Zastanawia mnie, czy rzeczywiście powszechne było uznawania bękartów (w dodatku
bękartów duchownych) za "pełnoprawnych" spadkobierców (bo tak się prezentuje sytuacja
w serialu)? Luźne podchodzenie do surowych norm obyczajowych było codziennością, czy
może wynikało z potęgi Rodrigo de Borgia, któremu posiadanie bękartów i konkubiny nie
mogło zaszkodzić w drodze ku tronowi papieskiemu?
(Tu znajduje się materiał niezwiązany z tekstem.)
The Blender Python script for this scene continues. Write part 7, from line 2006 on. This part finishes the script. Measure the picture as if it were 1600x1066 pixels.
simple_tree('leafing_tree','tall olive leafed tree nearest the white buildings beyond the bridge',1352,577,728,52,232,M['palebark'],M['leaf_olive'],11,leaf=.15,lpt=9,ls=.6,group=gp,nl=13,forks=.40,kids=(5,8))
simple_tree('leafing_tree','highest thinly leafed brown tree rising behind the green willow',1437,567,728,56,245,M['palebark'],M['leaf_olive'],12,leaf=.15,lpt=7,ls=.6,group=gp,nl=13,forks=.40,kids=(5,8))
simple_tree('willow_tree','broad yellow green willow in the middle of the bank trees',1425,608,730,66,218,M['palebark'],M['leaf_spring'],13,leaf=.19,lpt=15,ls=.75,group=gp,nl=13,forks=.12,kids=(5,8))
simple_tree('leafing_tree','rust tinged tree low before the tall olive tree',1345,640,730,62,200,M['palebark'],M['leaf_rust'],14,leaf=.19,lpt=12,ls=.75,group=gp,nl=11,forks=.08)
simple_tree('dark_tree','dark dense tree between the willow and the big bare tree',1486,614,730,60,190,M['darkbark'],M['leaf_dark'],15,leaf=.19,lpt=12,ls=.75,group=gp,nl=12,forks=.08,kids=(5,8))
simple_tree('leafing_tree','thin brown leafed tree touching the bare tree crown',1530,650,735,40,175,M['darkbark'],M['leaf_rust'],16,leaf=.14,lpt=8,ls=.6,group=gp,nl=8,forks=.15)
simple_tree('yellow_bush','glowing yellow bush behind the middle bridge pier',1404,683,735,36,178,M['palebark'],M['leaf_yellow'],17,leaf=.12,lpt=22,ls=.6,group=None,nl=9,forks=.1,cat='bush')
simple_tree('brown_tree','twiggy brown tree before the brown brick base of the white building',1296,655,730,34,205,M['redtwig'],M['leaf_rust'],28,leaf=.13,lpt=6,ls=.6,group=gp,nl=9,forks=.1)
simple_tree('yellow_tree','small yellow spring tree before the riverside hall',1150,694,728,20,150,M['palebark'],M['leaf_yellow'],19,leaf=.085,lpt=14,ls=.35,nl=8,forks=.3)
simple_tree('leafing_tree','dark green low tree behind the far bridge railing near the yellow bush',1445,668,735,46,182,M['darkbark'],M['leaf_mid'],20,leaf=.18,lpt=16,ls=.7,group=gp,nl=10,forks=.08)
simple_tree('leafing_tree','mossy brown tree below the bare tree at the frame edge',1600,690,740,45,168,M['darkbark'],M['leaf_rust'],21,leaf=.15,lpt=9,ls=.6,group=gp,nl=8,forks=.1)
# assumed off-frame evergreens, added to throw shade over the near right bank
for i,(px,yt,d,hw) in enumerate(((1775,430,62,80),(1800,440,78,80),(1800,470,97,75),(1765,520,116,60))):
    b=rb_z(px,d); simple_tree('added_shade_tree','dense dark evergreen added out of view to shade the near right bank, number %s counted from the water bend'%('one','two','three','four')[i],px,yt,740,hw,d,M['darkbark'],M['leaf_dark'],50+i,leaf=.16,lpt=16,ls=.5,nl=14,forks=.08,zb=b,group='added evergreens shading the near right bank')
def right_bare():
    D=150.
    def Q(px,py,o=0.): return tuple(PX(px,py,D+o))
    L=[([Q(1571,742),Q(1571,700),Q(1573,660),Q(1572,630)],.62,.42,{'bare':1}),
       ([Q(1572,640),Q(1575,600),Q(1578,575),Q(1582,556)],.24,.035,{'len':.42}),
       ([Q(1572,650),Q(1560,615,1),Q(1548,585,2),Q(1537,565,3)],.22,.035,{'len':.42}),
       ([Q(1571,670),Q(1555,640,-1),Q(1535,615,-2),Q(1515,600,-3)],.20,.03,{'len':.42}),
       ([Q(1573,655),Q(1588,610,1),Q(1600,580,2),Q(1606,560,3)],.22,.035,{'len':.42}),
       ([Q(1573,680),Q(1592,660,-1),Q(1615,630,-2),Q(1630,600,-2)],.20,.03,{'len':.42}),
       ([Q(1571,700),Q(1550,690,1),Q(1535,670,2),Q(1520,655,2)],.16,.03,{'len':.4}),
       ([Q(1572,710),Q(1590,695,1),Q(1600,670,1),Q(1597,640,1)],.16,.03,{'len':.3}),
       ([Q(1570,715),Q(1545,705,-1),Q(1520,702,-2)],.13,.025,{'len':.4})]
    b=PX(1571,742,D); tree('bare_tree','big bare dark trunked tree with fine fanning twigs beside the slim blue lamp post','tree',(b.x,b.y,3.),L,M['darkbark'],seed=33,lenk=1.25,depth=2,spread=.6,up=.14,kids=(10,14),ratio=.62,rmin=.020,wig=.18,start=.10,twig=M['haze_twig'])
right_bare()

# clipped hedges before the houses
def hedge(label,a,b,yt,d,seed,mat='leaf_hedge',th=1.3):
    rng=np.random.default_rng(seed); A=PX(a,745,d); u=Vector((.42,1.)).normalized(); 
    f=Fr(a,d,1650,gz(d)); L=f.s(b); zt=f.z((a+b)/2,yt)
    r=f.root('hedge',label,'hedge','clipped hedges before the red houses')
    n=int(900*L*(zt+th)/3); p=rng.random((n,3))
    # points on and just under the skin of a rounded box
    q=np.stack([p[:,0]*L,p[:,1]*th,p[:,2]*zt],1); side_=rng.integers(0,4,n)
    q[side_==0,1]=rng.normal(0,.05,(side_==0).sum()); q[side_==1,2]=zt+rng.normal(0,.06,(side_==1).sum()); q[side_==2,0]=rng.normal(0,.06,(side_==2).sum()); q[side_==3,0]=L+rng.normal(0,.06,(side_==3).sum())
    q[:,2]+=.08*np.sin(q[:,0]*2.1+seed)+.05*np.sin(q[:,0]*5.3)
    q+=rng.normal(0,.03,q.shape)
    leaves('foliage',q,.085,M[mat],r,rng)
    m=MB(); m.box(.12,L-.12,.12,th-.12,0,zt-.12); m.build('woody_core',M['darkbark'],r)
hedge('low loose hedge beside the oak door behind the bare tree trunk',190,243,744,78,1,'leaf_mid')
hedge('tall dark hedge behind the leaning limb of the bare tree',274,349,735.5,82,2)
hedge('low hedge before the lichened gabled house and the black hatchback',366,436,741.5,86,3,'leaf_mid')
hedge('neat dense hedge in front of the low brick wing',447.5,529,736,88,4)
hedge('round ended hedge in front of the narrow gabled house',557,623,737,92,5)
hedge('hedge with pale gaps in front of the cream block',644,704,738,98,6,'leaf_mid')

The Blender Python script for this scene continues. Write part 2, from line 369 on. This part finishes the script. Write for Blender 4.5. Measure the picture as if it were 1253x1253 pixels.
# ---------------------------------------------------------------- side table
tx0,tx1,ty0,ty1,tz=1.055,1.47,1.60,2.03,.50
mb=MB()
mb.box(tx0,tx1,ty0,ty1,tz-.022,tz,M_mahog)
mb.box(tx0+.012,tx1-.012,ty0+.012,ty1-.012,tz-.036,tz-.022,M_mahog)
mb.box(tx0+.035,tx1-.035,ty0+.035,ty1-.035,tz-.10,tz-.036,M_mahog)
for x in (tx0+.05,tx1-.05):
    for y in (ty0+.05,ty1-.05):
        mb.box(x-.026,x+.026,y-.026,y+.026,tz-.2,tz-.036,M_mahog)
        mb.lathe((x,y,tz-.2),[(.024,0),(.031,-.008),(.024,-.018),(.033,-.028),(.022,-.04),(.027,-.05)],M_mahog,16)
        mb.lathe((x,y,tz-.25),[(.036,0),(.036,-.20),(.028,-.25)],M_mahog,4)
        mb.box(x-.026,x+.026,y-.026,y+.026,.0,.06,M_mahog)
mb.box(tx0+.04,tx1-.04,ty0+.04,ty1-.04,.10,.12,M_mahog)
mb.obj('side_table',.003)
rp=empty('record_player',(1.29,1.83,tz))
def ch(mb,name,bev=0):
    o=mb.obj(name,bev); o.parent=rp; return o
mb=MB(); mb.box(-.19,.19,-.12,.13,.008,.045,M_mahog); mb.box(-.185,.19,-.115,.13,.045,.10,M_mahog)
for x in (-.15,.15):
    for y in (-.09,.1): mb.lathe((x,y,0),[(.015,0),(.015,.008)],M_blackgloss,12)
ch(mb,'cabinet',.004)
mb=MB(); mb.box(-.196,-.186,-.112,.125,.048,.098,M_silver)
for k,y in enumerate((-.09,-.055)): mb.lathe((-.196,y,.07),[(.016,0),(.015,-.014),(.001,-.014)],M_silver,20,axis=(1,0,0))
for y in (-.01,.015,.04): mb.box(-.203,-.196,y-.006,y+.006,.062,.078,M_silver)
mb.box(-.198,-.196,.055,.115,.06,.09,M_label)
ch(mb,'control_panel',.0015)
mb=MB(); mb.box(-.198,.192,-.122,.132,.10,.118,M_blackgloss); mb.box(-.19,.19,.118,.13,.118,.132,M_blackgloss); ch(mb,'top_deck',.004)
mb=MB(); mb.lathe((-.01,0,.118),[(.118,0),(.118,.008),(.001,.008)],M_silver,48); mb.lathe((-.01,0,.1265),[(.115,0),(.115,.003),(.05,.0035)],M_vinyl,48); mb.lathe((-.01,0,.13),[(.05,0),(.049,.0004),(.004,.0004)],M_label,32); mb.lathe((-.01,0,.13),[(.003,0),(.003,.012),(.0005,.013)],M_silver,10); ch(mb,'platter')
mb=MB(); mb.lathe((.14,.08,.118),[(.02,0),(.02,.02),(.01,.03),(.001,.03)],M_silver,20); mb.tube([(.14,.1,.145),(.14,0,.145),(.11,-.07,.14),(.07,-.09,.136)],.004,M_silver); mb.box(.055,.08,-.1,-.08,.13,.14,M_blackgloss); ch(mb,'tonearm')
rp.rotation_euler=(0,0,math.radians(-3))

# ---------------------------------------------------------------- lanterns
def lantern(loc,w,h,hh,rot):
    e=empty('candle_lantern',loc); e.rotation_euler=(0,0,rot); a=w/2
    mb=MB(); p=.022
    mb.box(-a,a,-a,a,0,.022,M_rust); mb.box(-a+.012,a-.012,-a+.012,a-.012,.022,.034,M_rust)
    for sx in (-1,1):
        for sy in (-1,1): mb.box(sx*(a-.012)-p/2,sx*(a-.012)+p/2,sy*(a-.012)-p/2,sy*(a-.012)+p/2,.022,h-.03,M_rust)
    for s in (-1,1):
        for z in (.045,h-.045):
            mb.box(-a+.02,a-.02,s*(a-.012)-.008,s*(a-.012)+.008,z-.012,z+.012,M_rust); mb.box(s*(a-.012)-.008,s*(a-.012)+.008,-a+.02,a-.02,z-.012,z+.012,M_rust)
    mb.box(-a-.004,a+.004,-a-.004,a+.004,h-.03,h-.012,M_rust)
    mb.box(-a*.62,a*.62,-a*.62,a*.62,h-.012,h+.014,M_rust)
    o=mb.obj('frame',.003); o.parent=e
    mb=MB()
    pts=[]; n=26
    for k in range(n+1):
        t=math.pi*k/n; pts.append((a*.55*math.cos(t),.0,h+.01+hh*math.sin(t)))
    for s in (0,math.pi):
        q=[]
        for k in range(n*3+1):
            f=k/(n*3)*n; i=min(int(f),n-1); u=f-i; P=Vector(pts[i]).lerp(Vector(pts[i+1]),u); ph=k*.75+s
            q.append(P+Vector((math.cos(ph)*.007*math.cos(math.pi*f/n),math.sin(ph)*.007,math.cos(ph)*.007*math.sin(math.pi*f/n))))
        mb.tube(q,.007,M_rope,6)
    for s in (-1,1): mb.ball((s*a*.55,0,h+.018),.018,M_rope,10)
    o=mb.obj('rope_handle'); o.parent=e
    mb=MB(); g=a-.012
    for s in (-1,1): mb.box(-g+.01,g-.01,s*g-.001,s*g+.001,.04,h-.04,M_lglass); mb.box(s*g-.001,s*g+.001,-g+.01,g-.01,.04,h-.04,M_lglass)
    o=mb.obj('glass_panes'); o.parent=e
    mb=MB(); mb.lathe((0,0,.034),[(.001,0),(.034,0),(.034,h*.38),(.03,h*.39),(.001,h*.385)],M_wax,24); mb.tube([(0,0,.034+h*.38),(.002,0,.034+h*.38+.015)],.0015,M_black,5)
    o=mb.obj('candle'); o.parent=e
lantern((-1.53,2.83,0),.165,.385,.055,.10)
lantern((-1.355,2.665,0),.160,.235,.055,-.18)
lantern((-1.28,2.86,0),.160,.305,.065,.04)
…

Chyba takie pytanie lepiej zadać na forum historycznym, a jeszcze lepiej poszperać w książkach. Wedle mojej wiedzy posiadanie konkubin przez duchownych w tamtym okresie nie należało w Italii do rzadkości. Częste też było porzucanie godności kościelnej po uzyskaniu wykształcenia lub jeśli taka opcja była wygodna. Niższe święcenia duchowne przyjęło też wielu Polaków, którzy się po jakimś czasie żenili (patrz np. Jan Kochanowski). Po wystąpieniu Lutra i w trakcie kontrreformacji duchowni, zwłaszcza wyższe duchowieństwo bardziej się pilnowali, aby skandale nie dotykały Stolicy Piotrowej. Nie było to jednak regułą. Przykładowo we Francji kardynał Richelieu nie lubił żony swego władcy, Anny Austriaczki, bo mu nie uległa...
Zdaję sobie sprawę, że posiadanie nałożnic i tym samym bękartów było normalne wśród duchownych. Zresztą nie tylko duchownych - nie było niczym niezwykłym gdy możny pan posiadał kochankę a nawet bękartów.
Prawdę mówiąc dziwi mnie tylko sprawa dziedziczenia i przywilejów jakie otrzymywały dzieci z nieprawego łoża. Dzieci Aleksandra VI, władny Rzymu, otrzymały przywileje jakie otrzymałyby legalne dzieci świeckiego króla. Chodzi mi odpowiednio o tytuł kardynała i dowódcy wojsk papieskich, czyli jedne z najwyższych urzędów na dworze i w amii. Córka papieża zostaje zaś wydana za mąż jakby była legalną córą władcy Rzymu.
Polecam lekturę "Księcia" Machiavellego - można dowiedzieć się trochę prawdy historycznej o papieżach i ówczesnych realiach w Rzymie. W końcu to właśnie Cezar Borgia (inaczej zwany księciem Valentino) był pierwowzorem tytułowego "księcia" i Machiavelli uważał, że to właśnie jemu jest najbliżej do bycia modelowym władcą. Poza tym jest to bardzo ciekawy okres w historii Italii i Kościoła Katolickiego.